Please output exactly the lines of the material from the first through the line containing "forest('ridge_forest', 'fringe of", and nothing more.

[start of STORED DATA]

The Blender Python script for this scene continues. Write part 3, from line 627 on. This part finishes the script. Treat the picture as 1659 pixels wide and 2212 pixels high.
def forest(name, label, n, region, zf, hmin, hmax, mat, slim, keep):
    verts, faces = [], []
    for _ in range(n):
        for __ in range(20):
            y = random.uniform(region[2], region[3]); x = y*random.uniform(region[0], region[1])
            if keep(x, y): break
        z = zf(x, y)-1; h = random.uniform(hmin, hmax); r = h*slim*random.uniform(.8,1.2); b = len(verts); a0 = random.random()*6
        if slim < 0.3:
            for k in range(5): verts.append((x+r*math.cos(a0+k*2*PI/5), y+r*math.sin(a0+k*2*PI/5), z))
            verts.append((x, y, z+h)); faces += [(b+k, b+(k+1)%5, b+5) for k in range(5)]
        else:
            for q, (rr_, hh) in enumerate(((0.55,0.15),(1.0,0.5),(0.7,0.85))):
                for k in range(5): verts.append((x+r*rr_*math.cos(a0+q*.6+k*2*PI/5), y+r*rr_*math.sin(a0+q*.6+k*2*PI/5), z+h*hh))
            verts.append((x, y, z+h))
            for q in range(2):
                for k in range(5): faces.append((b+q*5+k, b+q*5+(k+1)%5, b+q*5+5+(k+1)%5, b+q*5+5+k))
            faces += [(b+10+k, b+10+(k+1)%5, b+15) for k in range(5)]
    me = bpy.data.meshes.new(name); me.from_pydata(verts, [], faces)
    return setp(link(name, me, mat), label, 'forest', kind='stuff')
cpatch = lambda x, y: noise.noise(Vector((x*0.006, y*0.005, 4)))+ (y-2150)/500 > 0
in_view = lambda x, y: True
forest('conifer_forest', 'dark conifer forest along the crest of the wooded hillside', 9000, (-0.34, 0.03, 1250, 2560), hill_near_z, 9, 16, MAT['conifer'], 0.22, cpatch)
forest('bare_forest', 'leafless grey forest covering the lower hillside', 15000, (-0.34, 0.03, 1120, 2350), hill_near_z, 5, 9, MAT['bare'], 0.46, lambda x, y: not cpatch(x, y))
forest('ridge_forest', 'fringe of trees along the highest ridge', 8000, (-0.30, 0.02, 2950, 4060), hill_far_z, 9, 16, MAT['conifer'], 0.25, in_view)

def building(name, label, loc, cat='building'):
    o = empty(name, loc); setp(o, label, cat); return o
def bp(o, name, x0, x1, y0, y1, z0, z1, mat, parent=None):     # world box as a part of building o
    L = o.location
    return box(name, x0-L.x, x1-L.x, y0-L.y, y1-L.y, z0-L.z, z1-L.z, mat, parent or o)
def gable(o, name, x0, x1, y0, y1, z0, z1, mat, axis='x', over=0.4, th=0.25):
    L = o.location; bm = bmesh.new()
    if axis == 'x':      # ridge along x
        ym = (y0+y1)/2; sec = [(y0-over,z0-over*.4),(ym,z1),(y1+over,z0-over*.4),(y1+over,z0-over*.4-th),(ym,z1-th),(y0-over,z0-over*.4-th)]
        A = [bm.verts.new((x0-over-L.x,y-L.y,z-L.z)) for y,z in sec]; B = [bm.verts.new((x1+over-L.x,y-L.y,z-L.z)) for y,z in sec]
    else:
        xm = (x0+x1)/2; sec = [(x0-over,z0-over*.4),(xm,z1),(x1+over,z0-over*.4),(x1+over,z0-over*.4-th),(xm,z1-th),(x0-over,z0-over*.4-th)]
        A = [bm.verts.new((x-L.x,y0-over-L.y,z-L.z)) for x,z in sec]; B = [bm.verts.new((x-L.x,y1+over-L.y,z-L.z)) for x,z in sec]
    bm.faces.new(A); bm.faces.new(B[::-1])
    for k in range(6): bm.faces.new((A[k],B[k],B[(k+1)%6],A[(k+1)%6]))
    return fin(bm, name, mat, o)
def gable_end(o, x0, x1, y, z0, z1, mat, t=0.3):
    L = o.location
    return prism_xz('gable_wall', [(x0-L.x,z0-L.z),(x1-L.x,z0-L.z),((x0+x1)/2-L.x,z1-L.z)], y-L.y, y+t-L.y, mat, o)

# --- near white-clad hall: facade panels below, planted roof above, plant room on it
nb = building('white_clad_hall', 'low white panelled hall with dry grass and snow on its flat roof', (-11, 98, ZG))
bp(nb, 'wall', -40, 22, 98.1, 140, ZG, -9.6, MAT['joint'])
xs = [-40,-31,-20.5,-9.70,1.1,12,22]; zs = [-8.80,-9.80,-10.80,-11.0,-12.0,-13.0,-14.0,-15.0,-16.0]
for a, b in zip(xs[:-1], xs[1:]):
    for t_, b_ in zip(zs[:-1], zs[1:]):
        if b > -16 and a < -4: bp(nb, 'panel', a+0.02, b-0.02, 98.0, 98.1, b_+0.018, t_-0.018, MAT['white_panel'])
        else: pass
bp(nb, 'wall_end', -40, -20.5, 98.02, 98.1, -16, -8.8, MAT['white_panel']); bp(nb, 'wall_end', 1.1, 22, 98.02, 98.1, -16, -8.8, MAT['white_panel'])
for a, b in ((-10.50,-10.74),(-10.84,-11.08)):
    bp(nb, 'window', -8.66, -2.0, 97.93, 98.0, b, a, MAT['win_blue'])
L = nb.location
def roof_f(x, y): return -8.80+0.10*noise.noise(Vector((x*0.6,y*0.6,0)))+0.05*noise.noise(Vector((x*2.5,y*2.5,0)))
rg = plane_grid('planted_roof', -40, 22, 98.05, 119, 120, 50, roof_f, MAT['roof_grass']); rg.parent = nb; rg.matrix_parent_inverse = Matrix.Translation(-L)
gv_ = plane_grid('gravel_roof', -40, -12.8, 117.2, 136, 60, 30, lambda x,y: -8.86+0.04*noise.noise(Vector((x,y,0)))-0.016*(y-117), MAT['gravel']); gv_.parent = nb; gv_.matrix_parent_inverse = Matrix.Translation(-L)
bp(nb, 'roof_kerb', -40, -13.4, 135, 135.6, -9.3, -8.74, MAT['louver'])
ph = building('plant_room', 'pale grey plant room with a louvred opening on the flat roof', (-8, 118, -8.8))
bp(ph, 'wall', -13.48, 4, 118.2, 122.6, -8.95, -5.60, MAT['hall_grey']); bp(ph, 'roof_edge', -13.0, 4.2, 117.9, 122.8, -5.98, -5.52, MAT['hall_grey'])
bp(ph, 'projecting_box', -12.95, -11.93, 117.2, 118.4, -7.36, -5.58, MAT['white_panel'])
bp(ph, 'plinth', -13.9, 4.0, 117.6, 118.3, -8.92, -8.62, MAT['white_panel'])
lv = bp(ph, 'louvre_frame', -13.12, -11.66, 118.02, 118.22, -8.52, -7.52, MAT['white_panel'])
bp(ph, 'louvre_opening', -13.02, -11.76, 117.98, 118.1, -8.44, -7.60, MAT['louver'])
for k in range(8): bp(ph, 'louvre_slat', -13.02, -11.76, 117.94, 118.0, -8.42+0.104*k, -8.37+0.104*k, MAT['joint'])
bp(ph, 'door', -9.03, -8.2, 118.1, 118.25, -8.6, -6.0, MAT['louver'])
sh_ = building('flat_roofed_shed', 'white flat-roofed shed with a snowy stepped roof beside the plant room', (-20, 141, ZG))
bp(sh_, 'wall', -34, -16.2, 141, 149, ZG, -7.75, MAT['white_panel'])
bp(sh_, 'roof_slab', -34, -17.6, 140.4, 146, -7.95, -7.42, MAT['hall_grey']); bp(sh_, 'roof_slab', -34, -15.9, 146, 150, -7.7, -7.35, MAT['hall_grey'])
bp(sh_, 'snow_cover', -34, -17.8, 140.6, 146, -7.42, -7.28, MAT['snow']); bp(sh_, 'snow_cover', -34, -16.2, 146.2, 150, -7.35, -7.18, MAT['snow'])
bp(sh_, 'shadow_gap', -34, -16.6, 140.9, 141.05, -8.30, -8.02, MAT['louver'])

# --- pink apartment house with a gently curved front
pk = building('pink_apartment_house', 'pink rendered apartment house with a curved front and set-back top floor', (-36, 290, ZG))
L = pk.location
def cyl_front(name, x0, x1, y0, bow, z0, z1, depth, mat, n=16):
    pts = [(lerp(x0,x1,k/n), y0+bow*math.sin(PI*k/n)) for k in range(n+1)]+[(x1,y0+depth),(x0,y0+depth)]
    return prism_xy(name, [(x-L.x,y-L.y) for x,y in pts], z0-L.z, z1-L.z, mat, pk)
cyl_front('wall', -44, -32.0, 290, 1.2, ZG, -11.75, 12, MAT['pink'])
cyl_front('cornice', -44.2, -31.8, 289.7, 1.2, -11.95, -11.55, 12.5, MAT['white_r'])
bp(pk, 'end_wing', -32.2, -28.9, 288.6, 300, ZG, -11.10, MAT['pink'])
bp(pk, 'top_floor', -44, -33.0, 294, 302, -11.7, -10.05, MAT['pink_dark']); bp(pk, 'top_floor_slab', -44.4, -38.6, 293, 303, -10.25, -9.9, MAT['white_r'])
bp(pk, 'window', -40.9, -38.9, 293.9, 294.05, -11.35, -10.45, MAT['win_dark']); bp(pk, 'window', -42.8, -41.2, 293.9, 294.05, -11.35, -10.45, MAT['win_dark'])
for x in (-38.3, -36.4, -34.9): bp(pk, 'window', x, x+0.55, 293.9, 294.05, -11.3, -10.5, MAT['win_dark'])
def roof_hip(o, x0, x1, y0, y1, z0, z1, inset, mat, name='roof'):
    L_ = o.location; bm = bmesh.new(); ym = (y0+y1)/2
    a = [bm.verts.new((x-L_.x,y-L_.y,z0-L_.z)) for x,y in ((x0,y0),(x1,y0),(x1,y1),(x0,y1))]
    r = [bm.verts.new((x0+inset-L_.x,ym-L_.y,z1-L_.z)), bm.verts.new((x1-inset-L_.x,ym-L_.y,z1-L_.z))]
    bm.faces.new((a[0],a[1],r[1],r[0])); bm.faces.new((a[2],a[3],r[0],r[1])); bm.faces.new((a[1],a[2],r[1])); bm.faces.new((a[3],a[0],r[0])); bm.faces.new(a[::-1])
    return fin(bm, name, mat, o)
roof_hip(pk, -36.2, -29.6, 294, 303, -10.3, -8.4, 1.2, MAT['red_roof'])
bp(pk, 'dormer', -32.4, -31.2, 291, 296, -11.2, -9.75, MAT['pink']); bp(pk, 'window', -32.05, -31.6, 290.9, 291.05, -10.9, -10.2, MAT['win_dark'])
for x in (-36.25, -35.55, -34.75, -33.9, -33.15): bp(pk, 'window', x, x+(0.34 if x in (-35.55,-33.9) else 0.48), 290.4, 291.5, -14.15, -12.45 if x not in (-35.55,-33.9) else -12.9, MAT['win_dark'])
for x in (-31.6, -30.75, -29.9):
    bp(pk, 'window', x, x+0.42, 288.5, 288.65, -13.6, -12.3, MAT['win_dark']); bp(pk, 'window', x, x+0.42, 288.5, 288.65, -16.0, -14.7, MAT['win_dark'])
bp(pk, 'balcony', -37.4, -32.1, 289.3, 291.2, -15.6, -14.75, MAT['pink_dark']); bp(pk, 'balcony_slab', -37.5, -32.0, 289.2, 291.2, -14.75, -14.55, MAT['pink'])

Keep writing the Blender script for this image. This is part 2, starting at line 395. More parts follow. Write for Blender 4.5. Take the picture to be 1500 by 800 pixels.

[end of STORED DATA]

**ANSWER FOR THIS EXERCISE:**
The Blender Python script for this scene continues. Write part 3, from line 627 on. This part finishes the script. Treat the picture as 1659 pixels wide and 2212 pixels high.
def forest(name, label, n, region, zf, hmin, hmax, mat, slim, keep):
    verts, faces = [], []
    for _ in range(n):
        for __ in range(20):
            y = random.uniform(region[2], region[3]); x = y*random.uniform(region[0], region[1])
            if keep(x, y): break
        z = zf(x, y)-1; h = random.uniform(hmin, hmax); r = h*slim*random.uniform(.8,1.2); b = len(verts); a0 = random.random()*6
        if slim < 0.3:
            for k in range(5): verts.append((x+r*math.cos(a0+k*2*PI/5), y+r*math.sin(a0+k*2*PI/5), z))
            verts.append((x, y, z+h)); faces += [(b+k, b+(k+1)%5, b+5) for k in range(5)]
        else:
            for q, (rr_, hh) in enumerate(((0.55,0.15),(1.0,0.5),(0.7,0.85))):
                for k in range(5): verts.append((x+r*rr_*math.cos(a0+q*.6+k*2*PI/5), y+r*rr_*math.sin(a0+q*.6+k*2*PI/5), z+h*hh))
            verts.append((x, y, z+h))
            for q in range(2):
                for k in range(5): faces.append((b+q*5+k, b+q*5+(k+1)%5, b+q*5+5+(k+1)%5, b+q*5+5+k))
            faces += [(b+10+k, b+10+(k+1)%5, b+15) for k in range(5)]
    me = bpy.data.meshes.new(name); me.from_pydata(verts, [], faces)
    return setp(link(name, me, mat), label, 'forest', kind='stuff')
cpatch = lambda x, y: noise.noise(Vector((x*0.006, y*0.005, 4)))+ (y-2150)/500 > 0
in_view = lambda x, y: True
forest('conifer_forest', 'dark conifer forest along the crest of the wooded hillside', 9000, (-0.34, 0.03, 1250, 2560), hill_near_z, 9, 16, MAT['conifer'], 0.22, cpatch)
forest('bare_forest', 'leafless grey forest covering the lower hillside', 15000, (-0.34, 0.03, 1120, 2350), hill_near_z, 5, 9, MAT['bare'], 0.46, lambda x, y: not cpatch(x, y))
forest('ridge_forest', 'fringe of trees along the highest ridge', 8000, (-0.30, 0.02, 2950, 4060), hill_far_z, 9, 16, MAT['conifer'], 0.25, in_view)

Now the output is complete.